» Short problem: Transcribe the lines below verbatim, skipping the images.
____ Given data
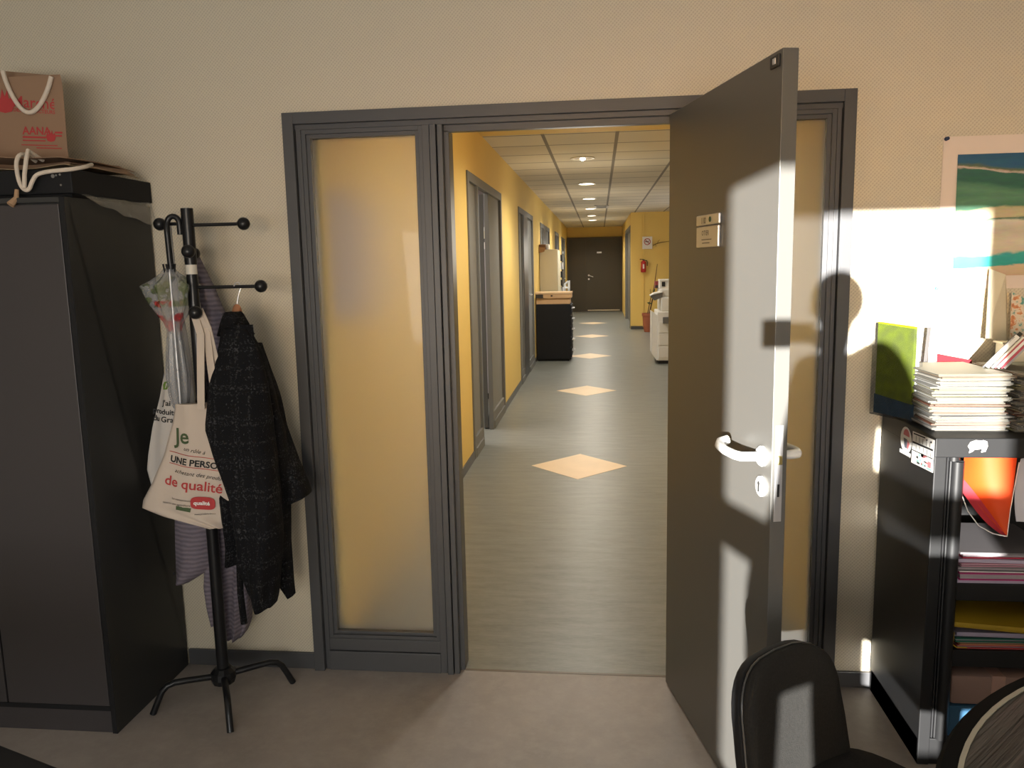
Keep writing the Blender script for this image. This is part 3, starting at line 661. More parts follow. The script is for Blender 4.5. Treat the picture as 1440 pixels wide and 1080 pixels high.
for tx in (('un rôle à', .019, (-1.312, .972, -.28), .3, 0), ('UNE PERSONNE', .031, (-1.366, .932, -.20), 0, .0009), ('achetant des produits', .0195, (-1.352, .896, -.24), .35, 0), ('La consommation locale', .0105, (-1.372, .800, -.19), 0, 0), ('nourrit une agriculture', .0105, (-1.408, .785, -.14), 0, 0), ('www.produits-locaux', .0075, (-1.300, .742, -.05), 0, 0)):
    B().text(tx[0], tx[1], tf(*tx[2]), shear=tx[3], bold=tx[4]).build('lettering', inkm, t)
B().text('de qualité', .049, tf(-1.394, .853, -.21), bold=.0007).build('lettering', redink, t)
for x0, z0, L_ in ((-1.366, .966, .20), (-1.369, .926, .20)):
    f = tf(x0, z0, -.20); b = B()
    for i in range(14): b.prism([f(L_*i/14, 0), f(L_*(i+1)/14, 0), f(L_*(i+1)/14, .002), f(L_*i/14, .002)], (0, -.0004, 0))
    b.build('red_rule', redink, t)
f = tf(-1.270, .781, -.13)
def bdg(u, v):
    a = 2*PI*u; r = .001+.999*v
    return f(r*.036*math.copysign(abs(math.cos(a))**.5, math.cos(a))*1.08, r*.023*math.copysign(abs(math.sin(a))**.6, math.sin(a)))+V((0, -.0025, 0))
bdo = B().grid(bdg, 40, 6).build('red_badge', redink, t)
B().text('qualité', .019, (lambda g: (lambda u, v: g(u, v)+V((0, -.0042, 0))))(tf(-1.300, .779, -.13)), bold=.0006).build('badge_lettering', paper, bdo)
f = tf(-1.362, .762, -.2); B().prism([f(0, 0), f(.05, 0), f(.05, .014), f(0, .014)], (0, -.0005, 0)).build('green_label', greenink, t)
t = thing('white_tote_bag', (-1.42, -.33, .85), 'white tote bag with black lettering partly behind the cream tote bag', 'tote bag')
trow2 = [(1.42, -1.412, -1.372), (1.32, -1.428, -1.36), (1.22, -1.455, -1.355), (1.118, -1.484, -1.355), (1.015, -1.52, -1.355), (.911, -1.546, -1.357), (.858, -1.556, -1.36), (.80, -1.545, -1.37)]
yf2 = tote(t, trow2, -.212, .012, canvas2, [[(-1.395, -.222, 1.728), (-1.395, -.216, 1.58), (-1.393, -.214, 1.41)]], 1.7)
for tx in (("J'ai", .027, -1.468, 1.095, -.1), ('produits', .027, -1.512, 1.068, -.12), ('du Grand', .028, -1.514, 1.040, -.12)): B().text(tx[0], tx[1], tf(tx[2], tx[3], tx[4], yf2), bold=.0006).build('lettering', inkm, t)
f = tf(-1.462, 1.150, .9, yf2); B().prism([f(0, 0), f(.012, .012), f(.026, .012), f(.04, 0), f(.026, -.012), f(.012, -.012)], (0, -.0005, 0)).build('leaf_emblem', M('leaf_green', (.12, .2, .03), .8), t)

# umbrella
t = thing('clear_umbrella', (-1.376, -.262, 1.1), 'folded clear plastic umbrella with red flower print and black crook handle', 'umbrella')
UX, UY = -1.376, -.268
crook = [(UX+.006, UY, 1.57), (UX+.003, UY, 1.69), (UX+.003, UY, 1.715)] + [(UX+.023-.020*math.cos(a), UY+.006*math.sin(a/2)+.004, 1.722+.024*math.sin(a)) for a in [PI*i/10 for i in range(11)]] + [(UX+.043, UY+.012, 1.70), (UX+.043, UY+.012, 1.685)]
B().tube(crook, [.010]*3+[.0095]*11+[.010, .010], 12).build('crook_handle', black_m, t, smooth=True)
def flower_mat():
    m = plastic_film('flowered_clear_plastic', (.55, .55, .50), .58); nt = m.node_tree; bs = nt.nodes['Principled BSDF']
    tc = nd(nt, 'ShaderNodeTexCoord'); sx = nd(nt, 'ShaderNodeSeparateXYZ'); nt.links.new(tc.outputs['Object'], sx.inputs[0])
    n = nd(nt, 'ShaderNodeTexNoise', Scale=26., Detail=2.); nt.links.new(tc.outputs['Object'], n.inputs['Vector'])
    zz = sx.outputs['Z']
    def band(a, b_): return math_n(nt, 'MULTIPLY', math_n(nt, 'GREATER_THAN', zz, a), math_n(nt, 'LESS_THAN', zz, b_))
    n3 = nd(nt, 'ShaderNodeTexNoise', Scale=34., Detail=2.); nt.links.new(tc.outputs['Object'], n3.inputs['Vector'])
    n4 = nd(nt, 'ShaderNodeTexNoise', Scale=19., Detail=1.); nt.links.new(tc.outputs['Object'], n4.inputs['Vector'])
    g_ = math_n(nt, 'MULTIPLY', band(.345, .445), math_n(nt, 'GREATER_THAN', n3.outputs['Fac'], .50))
    r_ = math_n(nt, 'MULTIPLY', band(.295, .365), math_n(nt, 'GREATER_THAN', n4.outputs['Fac'], .57))
    p_ = math_n(nt, 'MULTIPLY', band(.262, .298), math_n(nt, 'GREATER_THAN', n3.outputs['Fac'], .47))
    col = mixc(nt, g_, (.36, .36, .37), (.13, .17, .06)); col = mixc(nt, r_, col, (.50, .015, .02)); col = mixc(nt, p_, col, (.5, .10, .12))
    nt.links.new(col, bs.inputs['Base Color'])
    return m
um = flower_mat()
prof = [(.014, 1.574), (.024, 1.558), (.048, 1.536), (.078, 1.516), (.076, 1.506), (.062, 1.462), (.042, 1.412), (.030, 1.392), (.022, 1.365), (.026, 1.33), (.032, 1.27), (.036, 1.20), (.032, 1.14), (.024, 1.10), (.016, 1.085)]
B().lathe(prof, (UX, UY, 0), 48, fold=lambda a, z: 1+(.26 if z > 1.45 else .12)*math.cos((6 if z > 1.38 else 8)*a+z*2)).build('canopy', um, t, smooth=True, angle=80)
B().tube([(UX, UY, 1.57), (UX, UY, 1.07)], .005, 8).build('shaft', steel, t, smooth=True)
for i in range(8):
    a = 2*PI*i/8+.2
    B().tube([(UX+.017*math.cos(a), UY+.017*math.sin(a), 1.560), (UX+.020*math.cos(a), UY+.020*math.sin(a), 1.588)], [.002, .0035], 6).build('rib_tip', black_m, t, smooth=True)

# ------------------------------------------------------------------ black cabinet with shelves (right)
KX, KY = 1.045, -.467; KW = .92; KH = 1.035
t = thing('shelf_cabinet', (1.5, -.24, 0), 'low black metal office cabinet with open front and loaded shelves', 'cabinet')
B().box(KX, KX+.035, KY, -.02, 0, KH-.055, .003).build('side_panel', cab_m, t)
B().box(KX+KW-.035, KX+KW, KY, -.02, 0, KH-.055, .003).build('side_panel', cab_m, t)
B().box(KX, KX+KW, KY-.002, -.02, KH-.058, KH, .003).build('top_panel', cab_m, t)
B().box(KX+.035, KX+KW-.035, -.04, -.02, .0, KH-.058).build('back_panel', cab_m, t)
B().box(KX, KX+KW, KY+.004, -.03, 0, .086, .003).build('base', cab_m, t)
B().tube([(KX+.068, KY+.012, .086), (KX+.068, KY+.012, .964)], .020, 16).build('shutter_rail', cab_m, t, smooth=True)
B().box(KX+.046, KX+.088, KY+.004, KY+.06, .086, .966, .004).box(KX+.040, KX+.044, KY+.01, KY+.06, .086, .975).build('shutter_edge', M('black_shutter_profile', (.02, .02, .021), .3), t)
B().lathe([(.018, 0), (.018, .012)], (KX+.060, KY+.018, .965), 16).build('rail_cap', cab_m, t, smooth=True)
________
» Result of the task:
Keep writing the Blender script for this image. This is part 3, starting at line 661. More parts follow. The script is for Blender 4.5. Treat the picture as 1440 pixels wide and 1080 pixels high.
for tx in (('un rôle à', .019, (-1.312, .972, -.28), .3, 0), ('UNE PERSONNE', .031, (-1.366, .932, -.20), 0, .0009), ('achetant des produits', .0195, (-1.352, .896, -.24), .35, 0), ('La consommation locale', .0105, (-1.372, .800, -.19), 0, 0), ('nourrit une agriculture', .0105, (-1.408, .785, -.14), 0, 0), ('www.produits-locaux', .0075, (-1.300, .742, -.05), 0, 0)):
    B().text(tx[0], tx[1], tf(*tx[2]), shear=tx[3], bold=tx[4]).build('lettering', inkm, t)
B().text('de qualité', .049, tf(-1.394, .853, -.21), bold=.0007).build('lettering', redink, t)
for x0, z0, L_ in ((-1.366, .966, .20), (-1.369, .926, .20)):
    f = tf(x0, z0, -.20); b = B()
    for i in range(14): b.prism([f(L_*i/14, 0), f(L_*(i+1)/14, 0), f(L_*(i+1)/14, .002), f(L_*i/14, .002)], (0, -.0004, 0))
    b.build('red_rule', redink, t)
f = tf(-1.270, .781, -.13)
def bdg(u, v):
    a = 2*PI*u; r = .001+.999*v
    return f(r*.036*math.copysign(abs(math.cos(a))**.5, math.cos(a))*1.08, r*.023*math.copysign(abs(math.sin(a))**.6, math.sin(a)))+V((0, -.0025, 0))
bdo = B().grid(bdg, 40, 6).build('red_badge', redink, t)
B().text('qualité', .019, (lambda g: (lambda u, v: g(u, v)+V((0, -.0042, 0))))(tf(-1.300, .779, -.13)), bold=.0006).build('badge_lettering', paper, bdo)
f = tf(-1.362, .762, -.2); B().prism([f(0, 0), f(.05, 0), f(.05, .014), f(0, .014)], (0, -.0005, 0)).build('green_label', greenink, t)
t = thing('white_tote_bag', (-1.42, -.33, .85), 'white tote bag with black lettering partly behind the cream tote bag', 'tote bag')
trow2 = [(1.42, -1.412, -1.372), (1.32, -1.428, -1.36), (1.22, -1.455, -1.355), (1.118, -1.484, -1.355), (1.015, -1.52, -1.355), (.911, -1.546, -1.357), (.858, -1.556, -1.36), (.80, -1.545, -1.37)]
yf2 = tote(t, trow2, -.212, .012, canvas2, [[(-1.395, -.222, 1.728), (-1.395, -.216, 1.58), (-1.393, -.214, 1.41)]], 1.7)
for tx in (("J'ai", .027, -1.468, 1.095, -.1), ('produits', .027, -1.512, 1.068, -.12), ('du Grand', .028, -1.514, 1.040, -.12)): B().text(tx[0], tx[1], tf(tx[2], tx[3], tx[4], yf2), bold=.0006).build('lettering', inkm, t)
f = tf(-1.462, 1.150, .9, yf2); B().prism([f(0, 0), f(.012, .012), f(.026, .012), f(.04, 0), f(.026, -.012), f(.012, -.012)], (0, -.0005, 0)).build('leaf_emblem', M('leaf_green', (.12, .2, .03), .8), t)

# umbrella
t = thing('clear_umbrella', (-1.376, -.262, 1.1), 'folded clear plastic umbrella with red flower print and black crook handle', 'umbrella')
UX, UY = -1.376, -.268
crook = [(UX+.006, UY, 1.57), (UX+.003, UY, 1.69), (UX+.003, UY, 1.715)] + [(UX+.023-.020*math.cos(a), UY+.006*math.sin(a/2)+.004, 1.722+.024*math.sin(a)) for a in [PI*i/10 for i in range(11)]] + [(UX+.043, UY+.012, 1.70), (UX+.043, UY+.012, 1.685)]
B().tube(crook, [.010]*3+[.0095]*11+[.010, .010], 12).build('crook_handle', black_m, t, smooth=True)
def flower_mat():
    m = plastic_film('flowered_clear_plastic', (.55, .55, .50), .58); nt = m.node_tree; bs = nt.nodes['Principled BSDF']
    tc = nd(nt, 'ShaderNodeTexCoord'); sx = nd(nt, 'ShaderNodeSeparateXYZ'); nt.links.new(tc.outputs['Object'], sx.inputs[0])
    n = nd(nt, 'ShaderNodeTexNoise', Scale=26., Detail=2.); nt.links.new(tc.outputs['Object'], n.inputs['Vector'])
    zz = sx.outputs['Z']
    def band(a, b_): return math_n(nt, 'MULTIPLY', math_n(nt, 'GREATER_THAN', zz, a), math_n(nt, 'LESS_THAN', zz, b_))
    n3 = nd(nt, 'ShaderNodeTexNoise', Scale=34., Detail=2.); nt.links.new(tc.outputs['Object'], n3.inputs['Vector'])
    n4 = nd(nt, 'ShaderNodeTexNoise', Scale=19., Detail=1.); nt.links.new(tc.outputs['Object'], n4.inputs['Vector'])
    g_ = math_n(nt, 'MULTIPLY', band(.345, .445), math_n(nt, 'GREATER_THAN', n3.outputs['Fac'], .50))
    r_ = math_n(nt, 'MULTIPLY', band(.295, .365), math_n(nt, 'GREATER_THAN', n4.outputs['Fac'], .57))
    p_ = math_n(nt, 'MULTIPLY', band(.262, .298), math_n(nt, 'GREATER_THAN', n3.outputs['Fac'], .47))
    col = mixc(nt, g_, (.36, .36, .37), (.13, .17, .06)); col = mixc(nt, r_, col, (.50, .015, .02)); col = mixc(nt, p_, col, (.5, .10, .12))
    nt.links.new(col, bs.inputs['Base Color'])
    return m
um = flower_mat()
prof = [(.014, 1.574), (.024, 1.558), (.048, 1.536), (.078, 1.516), (.076, 1.506), (.062, 1.462), (.042, 1.412), (.030, 1.392), (.022, 1.365), (.026, 1.33), (.032, 1.27), (.036, 1.20), (.032, 1.14), (.024, 1.10), (.016, 1.085)]
B().lathe(prof, (UX, UY, 0), 48, fold=lambda a, z: 1+(.26 if z > 1.45 else .12)*math.cos((6 if z > 1.38 else 8)*a+z*2)).build('canopy', um, t, smooth=True, angle=80)
B().tube([(UX, UY, 1.57), (UX, UY, 1.07)], .005, 8).build('shaft', steel, t, smooth=True)
for i in range(8):
    a = 2*PI*i/8+.2
    B().tube([(UX+.017*math.cos(a), UY+.017*math.sin(a), 1.560), (UX+.020*math.cos(a), UY+.020*math.sin(a), 1.588)], [.002, .0035], 6).build('rib_tip', black_m, t, smooth=True)

# ------------------------------------------------------------------ black cabinet with shelves (right)
KX, KY = 1.045, -.467; KW = .92; KH = 1.035
t = thing('shelf_cabinet', (1.5, -.24, 0), 'low black metal office cabinet with open front and loaded shelves', 'cabinet')
B().box(KX, KX+.035, KY, -.02, 0, KH-.055, .003).build('side_panel', cab_m, t)
B().box(KX+KW-.035, KX+KW, KY, -.02, 0, KH-.055, .003).build('side_panel', cab_m, t)
B().box(KX, KX+KW, KY-.002, -.02, KH-.058, KH, .003).build('top_panel', cab_m, t)
B().box(KX+.035, KX+KW-.035, -.04, -.02, .0, KH-.058).build('back_panel', cab_m, t)
B().box(KX, KX+KW, KY+.004, -.03, 0, .086, .003).build('base', cab_m, t)
B().tube([(KX+.068, KY+.012, .086), (KX+.068, KY+.012, .964)], .020, 16).build('shutter_rail', cab_m, t, smooth=True)
B().box(KX+.046, KX+.088, KY+.004, KY+.06, .086, .966, .004).box(KX+.040, KX+.044, KY+.01, KY+.06, .086, .975).build('shutter_edge', M('black_shutter_profile', (.02, .02, .021), .3), t)
B().lathe([(.018, 0), (.018, .012)], (KX+.060, KY+.018, .965), 16).build('rail_cap', cab_m, t, smooth=True)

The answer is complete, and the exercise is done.